=== What needs to be done ===
Lines containing the word "SUBTRACT" should be extracted in full.
++++++
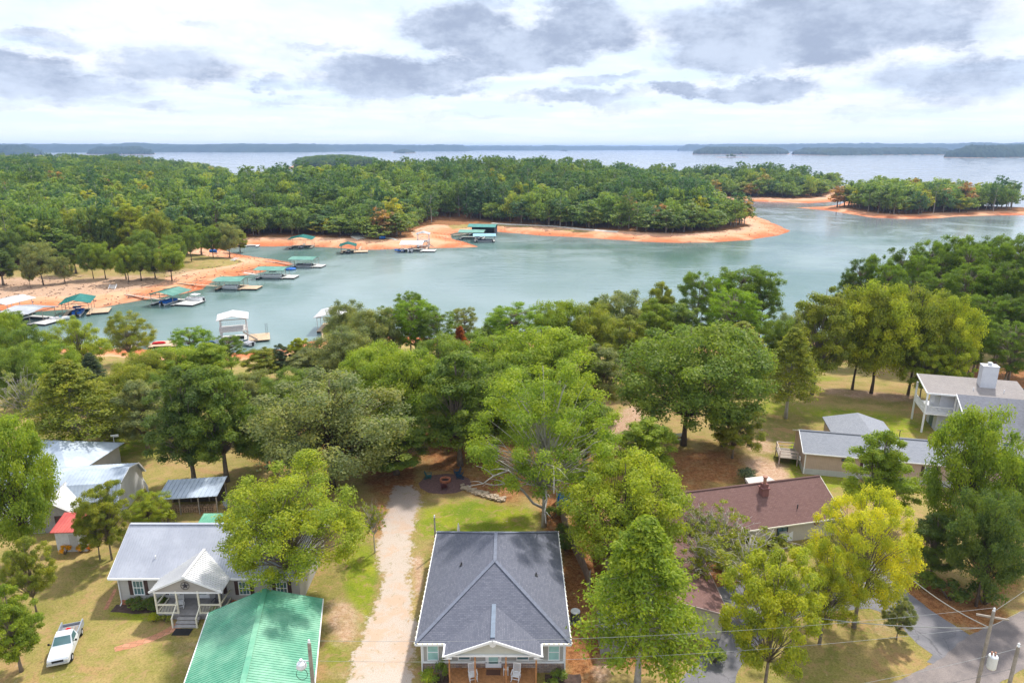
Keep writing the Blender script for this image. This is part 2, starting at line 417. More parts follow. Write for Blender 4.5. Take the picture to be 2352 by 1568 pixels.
for a in [(1090,1195,150,45,0,1.0),(830,1330,45,90,0,.8),(330,1405,70,22,0,1.0),(2000,968,200,26,8,.8),(1790,935,60,20,0,.6),(290,1010,40,40,0,.9),(1450,950,50,20,0,.6),
          (1830,1050,18,60,0,.8),(330,1025,60,30,0,.6),(2150,1440,90,22,25,.6),(840,1430,40,60,0,.55),(330,1310,30,30,0,.4),(1905,1110,60,25,0,.7),(775,1500,40,60,0,.55),(120,1330,80,40,0,.3),(1880,850,60,20,0,.6)]:
    LUSH = np.maximum(LUSH, ell(*a[:5]) * a[5])
for a in [(1030,1020,60,75,0,1.0),(900,1100,60,60,0,.9),(1340,1290,50,150,10,1.0),(1340,1500,55,90,0,.9),(1120,1125,90,25,15,.8),(1620,1075,130,60,0,.75),(1430,1500,90,60,0,.6),
          (2180,1390,150,60,20,.8),(610,1150,60,40,0,.7),(870,1190,25,70,0,.7),(1270,1180,28,70,0,.8),(2300,880,120,60,0,.9),(700,1020,160,60,0,.8),(460,1130,50,30,0,.5),(1640,1330,60,60,0,.9),
          (1150,1080,300,90,0,.6),(2290,1300,80,90,0,.6),(2300,1010,60,40,0,.5),(1390,1050,90,60,0,.5)]:
    STRAW = np.maximum(STRAW, ell(*a[:5]) * a[5])
for a in [(1430,985,75,45,-20,1.0),(1760,1075,60,30,25,.9),(560,1010,50,20,0,.5),(960,1320,18,70,0,.7),(790,1430,55,70,0,.75),(1560,1135,60,14,0,.6),(1990,905,170,14,6,.7),(780,1540,60,30,0,.5),
          (440,1500,60,60,0,.45),(300,1340,40,14,0,.4),(2040,1440,50,40,0,.5),(180,1480,90,60,0,.25),(1385,1530,30,50,0,.8),(1740,1020,50,40,0,.6),(250,1290,40,30,0,.3),(1970,1510,80,40,0,.4),(100,625,240,28,0,1.0),(300,613,140,18,0,.9),(420,590,90,12,0,.6)]:
    DIRT = np.maximum(DIRT, ell(*a[:5]) * a[5])
DRV = [at(*p, 8.0) for p in DRIVE]
GRAV = sst(-.9, 1.1, seg_sd(Xg, Yg, DRV) + .35 * wob(Xg, Yg, 1.6, 12)) * (Yg > 25)
LUSH = LUSH * (1 - GRAV)
mask = np.stack([SAND, np.maximum(FLOOR, STRAW), LUSH * (1 - FLOOR), DIRT], -1).astype(np.float32)
V = np.stack([Xg, Yg, Hg], -1).reshape(-1, 3)
ii = np.arange(NR * NC).reshape(NR, NC)
F = np.stack([ii[:-1, :-1], ii[:-1, 1:], ii[1:, 1:], ii[1:, :-1]], -1).reshape(-1, 4)
def fastmesh(name, V, F, mat, smooth=False, attrs=None):
    m = bpy.data.meshes.new(name); k = F.shape[1]
    m.vertices.add(len(V)); m.vertices.foreach_set('co', np.ascontiguousarray(V, dtype=np.float32).ravel())
    m.loops.add(F.size); m.loops.foreach_set('vertex_index', np.ascontiguousarray(F, dtype=np.int32).ravel())
    m.polygons.add(len(F)); m.polygons.foreach_set('loop_start', np.arange(0, F.size, k, dtype=np.int32))
    m.update(calc_edges=True)
    if smooth: m.polygons.foreach_set('use_smooth', np.ones(len(F), dtype=bool))
    for nm, (ty, arr) in (attrs or {}).items():
        a = m.attributes.new(nm, ty, 'POINT'); a.data.foreach_set('color' if ty == 'FLOAT_COLOR' else 'value', np.ascontiguousarray(arr, dtype=np.float32).ravel())
    if mat: m.materials.append(mat)
    m.validate(clean_customdata=False); return m

# ---- the ground colours, as one node group shared with the drive and paths
def ground_cols(t):
    g = t.nodes.new('ShaderNodeNewGeometry'); P_ = g.outputs['Position']
    a = t.nodes.new('ShaderNodeAttribute'); a.attribute_name = 'mask'
    s = t.nodes.new('ShaderNodeSeparateColor'); t.links.new(a.outputs['Color'], s.inputs[0])
    big = NOISE(t, P_, .055, 5, .6); mid = NOISE(t, P_, .32, 6, .65, .5); fine = NOISE(t, P_, 2.6, 5, .7); vf = NOISE(t, P_, 11, 3, .7)
    ff = M_(t, 'ADD', M_(t, 'MULTIPLY', fine.outputs['Fac'], .6), M_(t, 'MULTIPLY', vf.outputs['Fac'], .4))
    dry = MIX(t, RMP(t, mid.outputs['Fac'], .35, .65), (.41, .295, .125), (.27, .24, .065))
    dry = MIX(t, RMP(t, big.outputs['Fac'], .42, .62, 0, .6), dry, (.17, .175, .036))
    dry = MIX(t, RMP(t, ff, .5, .7, 0, .5), dry, (.46, .34, .17)); soil = NOISE(t, P_, .17, 6, .7, .8); dry = MIX(t, RMP(t, soil.outputs['Fac'], .53, .64, 0, .7), dry, (.40, .235, .12)); dry = MIX(t, RMP(t, soil.outputs['Fac'], .34, .44, .6, 0), dry, (.16, .18, .035))
    lush = MIX(t, RMP(t, mid.outputs['Fac'], .3, .7), (.15, .21, .018), (.29, .31, .025))
    c = MIX(t, RMP(t, M_(t, 'ADD', s.outputs[2], M_(t, 'MULTIPLY', M_(t, 'SUBTRACT', fine.outputs['Fac'], .5), .5)), .2, .8), dry, lush)
    straw = MIX(t, RMP(t, ff, .38, .62), (.20, .075, .03), (.40, .19, .08))
    straw = MIX(t, RMP(t, mid.outputs['Fac'], .5, .75, 0, .6), straw, (.14, .10, .03))
    c = MIX(t, RMP(t, M_(t, 'ADD', s.outputs[1], M_(t, 'MULTIPLY', M_(t, 'SUBTRACT', mid.outputs['Fac'], .5), .9)), .25, .75), c, straw)
    dirt = MIX(t, RMP(t, ff, .35, .65), (.42, .24, .15), (.58, .42, .31))
    c = MIX(t, RMP(t, M_(t, 'ADD', a.outputs['Alpha'], M_(t, 'MULTIPLY', M_(t, 'SUBTRACT', mid.outputs['Fac'], .5), 1.1)), .35, .85), c, dirt)
    gb = NOISE(t, P_, 5.5, 5, .85); c = MIX(t, RMP(t, gb.outputs['Fac'], .38, .56, .55, 0), c, MIX(t, 1.0, c, (.35, .38, .3), 'MULTIPLY'))
    pt_ = NOISE(t, P_, 1.15, 7, .75, .7); c = MIX(t, RMP(t, pt_.outputs['Fac'], .50, .64, 0, .7), c, (.34, .215, .11))
    # specks of leaves and clods
    v = t.nodes.new('ShaderNodeTexVoronoi'); v.inputs['Scale'].default_value = 1.7; t.links.new(P_, v.inputs['Vector'])
    c = MIX(t, RMP(t, v.outputs['Distance'], .0, .22, .35, 0), c, (.10, .07, .03))
    return c, g, s, (big, mid, fine, ff)
def gravel_col(t, g, mid, ff):
    P_ = g.outputs['Position']
    peb = NOISE(t, P_, 13.0, 4, .8); lo_ = NOISE(t, P_, .45, 5, .65, .5)
    gr = MIX(t, RMP(t, peb.outputs['Fac'], .33, .66), (.38, .30, .24), (.55, .48, .42))
    gr = MIX(t, RMP(t, lo_.outputs['Fac'], .46, .62, 0, .65), gr, (.50, .34, .23))
    sp = t.nodes.new('ShaderNodeSeparateXYZ'); t.links.new(P_, sp.inputs[0])
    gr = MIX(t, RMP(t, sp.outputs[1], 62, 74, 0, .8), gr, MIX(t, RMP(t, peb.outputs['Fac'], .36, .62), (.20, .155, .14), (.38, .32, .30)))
    wd = NOISE(t, P_, 1.1, 7, .75, .8)
    return MIX(t, RMP(t, wd.outputs['Fac'], .57, .66, 0, .6), gr, (.22, .20, .08))
m_ground, t, o = mat('ground')
c, g, s, (big, mid, fine, ff) = ground_cols(t)
ga = t.nodes.new('ShaderNodeAttribute'); ga.attribute_name = 'grav'
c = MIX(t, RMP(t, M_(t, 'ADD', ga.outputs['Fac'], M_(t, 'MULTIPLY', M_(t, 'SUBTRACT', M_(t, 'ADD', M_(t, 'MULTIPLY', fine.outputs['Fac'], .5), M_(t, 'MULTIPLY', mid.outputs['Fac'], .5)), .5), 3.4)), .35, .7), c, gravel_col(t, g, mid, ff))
sp = t.nodes.new('ShaderNodeSeparateXYZ'); t.links.new(g.outputs['Position'], sp.inputs[0])
zz = M_(t, 'ADD', sp.outputs[2], M_(t, 'MULTIPLY', M_(t, 'SUBTRACT', mid.outputs['Fac'], .5), .35))
band = M_(t, 'SINE', M_(t, 'MULTIPLY', zz, 34.0))
sc1 = MIX(t, RMP(t, zz, .25, 1.5), (.46, .125, .045), (.60, .22, .085))
sc1 = MIX(t, RMP(t, NOISE(t, g.outputs['Position'], .045, 5, .6, .6).outputs['Fac'], .44, .66, 0, .7), sc1, (.68, .42, .26))
sc1 = MIX(t, RMP(t, band, .2, 1.0, 0, .30), sc1, (.70, .46, .32))
sc1 = MIX(t, RMP(t, zz, .7, 1.8, 0, .6), sc1, (.62, .42, .30)); sc1 = MIX(t, RMP(t, ff, .50, .66, 0, .5), sc1, (.36, .14, .06))
wet = RMP(t, sp.outputs[2], .02, .16, .45, 0)
sc1 = MIX(t, wet, sc1, (.20, .09, .045))
c = MIX(t, RMP(t, M_(t, 'ADD', s.outputs[0], M_(t, 'MULTIPLY', M_(t, 'SUBTRACT', mid.outputs['Fac'], .5), .6)), .35, .65), c, sc1)
under = RMP(t, sp.outputs[2], -1.0, -.05, 1, 0)
c = MIX(t, under, c, (.10, .11, .07))
pbsdf(t, o, c, .95, spec=.1, bump=ff, bstr=.5, bdist=.08)
gm = fastmesh('ground', V, F, m_ground, True, {'mask': ('FLOAT_COLOR', mask.reshape(-1, 4)), 'grav': ('FLOAT', GRAV.ravel())})
go = bpy.data.objects.new('ground', gm); COL.objects.link(go); tag(go, kind='structure')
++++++
=== Solution for this problem ===
    c = MIX(t, RMP(t, M_(t, 'ADD', s.outputs[2], M_(t, 'MULTIPLY', M_(t, 'SUBTRACT', fine.outputs['Fac'], .5), .5)), .2, .8), dry, lush)
    c = MIX(t, RMP(t, M_(t, 'ADD', s.outputs[1], M_(t, 'MULTIPLY', M_(t, 'SUBTRACT', mid.outputs['Fac'], .5), .9)), .25, .75), c, straw)
    c = MIX(t, RMP(t, M_(t, 'ADD', a.outputs['Alpha'], M_(t, 'MULTIPLY', M_(t, 'SUBTRACT', mid.outputs['Fac'], .5), 1.1)), .35, .85), c, dirt)
c = MIX(t, RMP(t, M_(t, 'ADD', ga.outputs['Fac'], M_(t, 'MULTIPLY', M_(t, 'SUBTRACT', M_(t, 'ADD', M_(t, 'MULTIPLY', fine.outputs['Fac'], .5), M_(t, 'MULTIPLY', mid.outputs['Fac'], .5)), .5), 3.4)), .35, .7), c, gravel_col(t, g, mid, ff))
zz = M_(t, 'ADD', sp.outputs[2], M_(t, 'MULTIPLY', M_(t, 'SUBTRACT', mid.outputs['Fac'], .5), .35))
c = MIX(t, RMP(t, M_(t, 'ADD', s.outputs[0], M_(t, 'MULTIPLY', M_(t, 'SUBTRACT', mid.outputs['Fac'], .5), .6)), .35, .65), c, sc1)